Switching on the bedroom light, I spotted a huntsman spider the size of a dinner plate poised next to my curtain. I stood starkers and inert, feeling as if I had been doused in liquid nitrogen and my shoes had grown roots. My eyes stuck on this not-so-incy-wincy bastard for what seemed like hours until I found enough courage to throw one of my shoes at it. I missed. I threw my other shoe. Missed again.

One of the more friendly animals Daniel Lavelle encountered during his time in Australia
One of the more friendly animals Daniel Lavelle encountered during his time in Australia. Photograph: Courtesy of Danny Lavelle

In the UK, even our wild animals are the cute stuff of children’s books – fluffy, charming, innocuous. In Australia, they are the stuff of nightmares. Twenty-one of the world’s 25 most venomous snakes live there, along with crocs, great white sharks, giant bounding rodents (kangaroos) and monstrous arachnids. A tiny spider can murder you in your garden; the creepiest thing you’ll encounter in a British garden is Alan Titchmarsh.

Finally, I steadied myself and took a closer look – it wasn’t a huntsman after all, but the skin one had left behind. Relief! Until I realised this meant it must still be scurrying around the gaff, lurking in a cereal box or in my coffee mug; ready to send me to work with a coronary. Charlotte’s Webb, my arse – I’m convinced that spiders were created in a haunted lab by a misanthropic scientist.

It was then that the trees outside began to reverberate with the sound of a thousand maracas shaking all at once – the cicadas, a bit like crickets in the same way that Mufasa is a bit like your house cat, had just found their summer voices. Moments later, a coterie of squabbling possums assembled on the roof like warring lawnmowers.

I decided to turn on every light in the house to avoid being ambushed. I was nude – all the blinds and curtains were undrawn, and my neighbours were still milling around in their air-conditioned, huntsman-free dwellings – but I didn’t dare draw the blinds for fear of close encounters of the eight-legged kind; I didn’t retrieve any clothes for the same reason. Instead, I sat on the kitchen floor with my back pressed against the open freezer, shoe in hand, prepared for the worst.

I had never felt further from home as I waited until the early hours, when bleary eyes, a sore bum and a cold back convinced me, finally, to head to bed.

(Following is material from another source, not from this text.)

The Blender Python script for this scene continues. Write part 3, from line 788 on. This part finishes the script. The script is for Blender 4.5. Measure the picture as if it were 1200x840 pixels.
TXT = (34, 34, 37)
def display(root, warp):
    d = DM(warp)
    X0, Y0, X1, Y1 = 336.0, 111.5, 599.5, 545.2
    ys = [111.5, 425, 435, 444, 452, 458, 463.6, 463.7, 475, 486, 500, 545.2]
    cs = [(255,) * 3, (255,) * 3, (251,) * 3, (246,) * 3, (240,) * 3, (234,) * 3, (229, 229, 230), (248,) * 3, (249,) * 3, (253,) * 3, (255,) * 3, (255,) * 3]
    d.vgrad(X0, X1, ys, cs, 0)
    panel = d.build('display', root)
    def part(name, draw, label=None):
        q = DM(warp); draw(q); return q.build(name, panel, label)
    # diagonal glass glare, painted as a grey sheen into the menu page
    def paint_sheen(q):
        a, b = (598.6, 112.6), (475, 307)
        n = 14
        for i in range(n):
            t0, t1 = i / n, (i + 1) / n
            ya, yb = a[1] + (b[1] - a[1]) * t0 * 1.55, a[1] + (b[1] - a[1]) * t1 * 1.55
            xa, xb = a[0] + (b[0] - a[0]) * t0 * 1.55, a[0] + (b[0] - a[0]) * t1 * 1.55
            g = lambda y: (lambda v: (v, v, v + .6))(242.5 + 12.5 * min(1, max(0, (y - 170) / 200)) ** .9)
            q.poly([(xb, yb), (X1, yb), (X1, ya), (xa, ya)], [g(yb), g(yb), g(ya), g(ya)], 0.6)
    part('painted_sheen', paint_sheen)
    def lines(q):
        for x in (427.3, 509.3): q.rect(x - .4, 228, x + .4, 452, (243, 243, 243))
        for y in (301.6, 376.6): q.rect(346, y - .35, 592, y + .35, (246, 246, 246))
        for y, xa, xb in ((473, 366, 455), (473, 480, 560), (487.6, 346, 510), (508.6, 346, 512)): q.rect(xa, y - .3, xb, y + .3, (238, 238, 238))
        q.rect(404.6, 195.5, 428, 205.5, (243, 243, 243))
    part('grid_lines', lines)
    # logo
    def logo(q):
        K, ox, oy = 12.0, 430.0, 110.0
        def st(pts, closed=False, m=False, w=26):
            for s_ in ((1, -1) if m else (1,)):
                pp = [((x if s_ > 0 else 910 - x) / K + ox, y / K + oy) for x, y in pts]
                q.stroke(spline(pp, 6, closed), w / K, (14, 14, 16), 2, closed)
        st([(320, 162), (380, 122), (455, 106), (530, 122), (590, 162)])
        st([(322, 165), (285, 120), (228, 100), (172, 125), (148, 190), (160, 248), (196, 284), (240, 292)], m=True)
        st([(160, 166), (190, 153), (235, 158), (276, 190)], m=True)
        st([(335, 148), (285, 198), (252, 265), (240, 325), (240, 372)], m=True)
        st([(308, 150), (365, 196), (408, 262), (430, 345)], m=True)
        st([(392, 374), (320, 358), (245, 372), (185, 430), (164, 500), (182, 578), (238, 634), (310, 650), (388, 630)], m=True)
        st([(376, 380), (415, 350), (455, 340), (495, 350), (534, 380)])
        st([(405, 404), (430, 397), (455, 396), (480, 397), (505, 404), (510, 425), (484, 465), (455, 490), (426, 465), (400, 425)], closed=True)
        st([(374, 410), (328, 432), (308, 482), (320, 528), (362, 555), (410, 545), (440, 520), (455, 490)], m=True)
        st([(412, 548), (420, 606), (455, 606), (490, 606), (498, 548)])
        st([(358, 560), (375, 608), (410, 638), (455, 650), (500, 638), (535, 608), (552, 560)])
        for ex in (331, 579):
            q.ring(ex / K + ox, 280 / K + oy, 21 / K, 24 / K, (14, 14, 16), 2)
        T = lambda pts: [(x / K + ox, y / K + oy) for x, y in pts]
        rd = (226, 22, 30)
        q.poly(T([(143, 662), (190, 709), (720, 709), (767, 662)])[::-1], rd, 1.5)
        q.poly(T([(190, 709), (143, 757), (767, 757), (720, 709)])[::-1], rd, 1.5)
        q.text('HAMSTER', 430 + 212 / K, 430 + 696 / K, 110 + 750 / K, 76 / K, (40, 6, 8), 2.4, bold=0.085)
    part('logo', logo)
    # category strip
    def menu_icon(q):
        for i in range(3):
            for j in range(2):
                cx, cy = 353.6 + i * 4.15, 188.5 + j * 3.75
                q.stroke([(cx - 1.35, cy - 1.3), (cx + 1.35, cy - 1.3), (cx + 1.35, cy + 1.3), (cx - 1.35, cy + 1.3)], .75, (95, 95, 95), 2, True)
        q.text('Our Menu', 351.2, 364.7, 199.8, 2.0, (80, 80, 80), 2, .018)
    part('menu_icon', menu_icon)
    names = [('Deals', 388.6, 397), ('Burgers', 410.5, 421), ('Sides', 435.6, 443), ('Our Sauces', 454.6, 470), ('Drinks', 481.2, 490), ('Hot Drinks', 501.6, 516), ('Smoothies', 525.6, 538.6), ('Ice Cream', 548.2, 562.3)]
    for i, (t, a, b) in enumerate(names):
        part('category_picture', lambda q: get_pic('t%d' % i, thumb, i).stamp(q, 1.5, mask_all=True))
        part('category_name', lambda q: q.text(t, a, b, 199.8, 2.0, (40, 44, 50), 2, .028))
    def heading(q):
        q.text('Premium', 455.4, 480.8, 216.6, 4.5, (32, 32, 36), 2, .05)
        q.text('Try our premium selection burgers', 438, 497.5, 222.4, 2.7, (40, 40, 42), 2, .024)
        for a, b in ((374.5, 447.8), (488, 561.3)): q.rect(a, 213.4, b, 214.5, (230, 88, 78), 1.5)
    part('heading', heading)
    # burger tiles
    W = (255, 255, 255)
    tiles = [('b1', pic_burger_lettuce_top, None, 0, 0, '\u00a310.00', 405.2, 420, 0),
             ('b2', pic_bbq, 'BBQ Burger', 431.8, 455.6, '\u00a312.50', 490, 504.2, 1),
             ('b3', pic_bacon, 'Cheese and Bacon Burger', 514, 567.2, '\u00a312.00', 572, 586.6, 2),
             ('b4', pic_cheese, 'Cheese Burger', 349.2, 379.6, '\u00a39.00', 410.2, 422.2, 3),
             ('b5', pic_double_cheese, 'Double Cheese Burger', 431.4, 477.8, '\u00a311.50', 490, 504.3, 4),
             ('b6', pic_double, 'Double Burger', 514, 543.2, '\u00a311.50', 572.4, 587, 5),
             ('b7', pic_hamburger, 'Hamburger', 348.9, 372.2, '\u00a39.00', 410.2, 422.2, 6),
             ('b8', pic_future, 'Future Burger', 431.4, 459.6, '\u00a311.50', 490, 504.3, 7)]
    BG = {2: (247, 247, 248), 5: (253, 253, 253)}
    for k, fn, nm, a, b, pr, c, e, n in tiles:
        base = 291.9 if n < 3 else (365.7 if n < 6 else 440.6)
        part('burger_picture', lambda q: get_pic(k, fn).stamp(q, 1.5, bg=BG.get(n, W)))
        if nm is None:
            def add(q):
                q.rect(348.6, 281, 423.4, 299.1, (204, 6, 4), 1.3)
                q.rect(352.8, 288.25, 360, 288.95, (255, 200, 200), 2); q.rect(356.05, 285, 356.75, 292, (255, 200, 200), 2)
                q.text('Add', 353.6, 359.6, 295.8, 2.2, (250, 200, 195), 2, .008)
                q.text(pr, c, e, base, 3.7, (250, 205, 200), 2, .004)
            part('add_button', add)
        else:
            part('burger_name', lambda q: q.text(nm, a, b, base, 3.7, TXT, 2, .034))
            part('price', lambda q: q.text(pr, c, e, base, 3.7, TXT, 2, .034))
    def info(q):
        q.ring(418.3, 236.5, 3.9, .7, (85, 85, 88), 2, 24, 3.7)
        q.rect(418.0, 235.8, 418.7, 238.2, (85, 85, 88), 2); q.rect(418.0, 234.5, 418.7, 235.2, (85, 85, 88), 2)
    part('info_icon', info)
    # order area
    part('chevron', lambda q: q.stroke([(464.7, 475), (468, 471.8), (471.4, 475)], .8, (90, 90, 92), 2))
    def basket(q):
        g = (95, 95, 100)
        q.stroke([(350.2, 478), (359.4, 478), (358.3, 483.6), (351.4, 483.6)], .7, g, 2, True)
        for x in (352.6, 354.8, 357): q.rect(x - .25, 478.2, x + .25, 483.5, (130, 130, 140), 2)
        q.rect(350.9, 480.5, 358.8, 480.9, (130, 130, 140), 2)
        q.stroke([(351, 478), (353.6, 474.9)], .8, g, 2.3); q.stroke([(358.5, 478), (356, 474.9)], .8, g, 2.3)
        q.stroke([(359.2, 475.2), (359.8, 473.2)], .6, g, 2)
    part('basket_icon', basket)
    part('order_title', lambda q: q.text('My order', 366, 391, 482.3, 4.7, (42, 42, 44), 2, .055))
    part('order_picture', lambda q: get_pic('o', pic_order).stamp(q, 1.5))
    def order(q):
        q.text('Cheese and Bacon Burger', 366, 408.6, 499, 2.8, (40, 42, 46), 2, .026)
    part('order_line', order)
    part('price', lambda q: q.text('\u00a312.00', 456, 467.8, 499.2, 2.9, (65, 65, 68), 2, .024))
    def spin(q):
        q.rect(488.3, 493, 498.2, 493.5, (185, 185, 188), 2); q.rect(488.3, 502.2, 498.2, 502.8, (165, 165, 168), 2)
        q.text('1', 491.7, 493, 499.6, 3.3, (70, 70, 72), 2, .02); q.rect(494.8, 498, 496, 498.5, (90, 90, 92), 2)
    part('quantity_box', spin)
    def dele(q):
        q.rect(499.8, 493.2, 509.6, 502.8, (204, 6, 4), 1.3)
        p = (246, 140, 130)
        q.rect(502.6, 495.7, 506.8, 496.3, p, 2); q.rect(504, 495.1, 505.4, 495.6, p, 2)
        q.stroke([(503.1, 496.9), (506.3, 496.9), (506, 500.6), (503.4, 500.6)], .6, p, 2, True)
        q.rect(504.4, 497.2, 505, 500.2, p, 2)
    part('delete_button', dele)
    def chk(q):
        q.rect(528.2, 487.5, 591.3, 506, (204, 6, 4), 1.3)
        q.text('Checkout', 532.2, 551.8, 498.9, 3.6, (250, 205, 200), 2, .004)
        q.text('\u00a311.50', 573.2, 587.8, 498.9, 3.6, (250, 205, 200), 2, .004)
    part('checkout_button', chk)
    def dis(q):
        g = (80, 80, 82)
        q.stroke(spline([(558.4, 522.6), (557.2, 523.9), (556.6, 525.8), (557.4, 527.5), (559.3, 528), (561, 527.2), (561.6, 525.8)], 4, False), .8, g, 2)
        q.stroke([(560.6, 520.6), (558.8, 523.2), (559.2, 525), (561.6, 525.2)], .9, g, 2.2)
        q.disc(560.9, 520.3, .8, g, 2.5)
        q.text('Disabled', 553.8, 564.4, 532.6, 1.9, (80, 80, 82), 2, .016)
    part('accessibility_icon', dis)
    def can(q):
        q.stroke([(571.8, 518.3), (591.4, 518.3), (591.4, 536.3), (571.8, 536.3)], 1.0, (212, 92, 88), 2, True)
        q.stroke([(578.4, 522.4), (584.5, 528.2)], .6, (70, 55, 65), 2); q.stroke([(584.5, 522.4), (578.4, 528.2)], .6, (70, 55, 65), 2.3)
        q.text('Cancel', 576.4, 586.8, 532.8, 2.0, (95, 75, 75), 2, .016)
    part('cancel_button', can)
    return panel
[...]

Australia is a beautiful country. The trunks of the luscious eucalyptus trees are as smooth as suede; gorgeous white shores look on crystal-blue horizons and the whole place looks polished. But it is hot. Bloody hot. And full of malice. I fled from Oz soon after and traded a red-hot summer for a freezing, damp, spider-free Manchester winter. And I’d never been happier.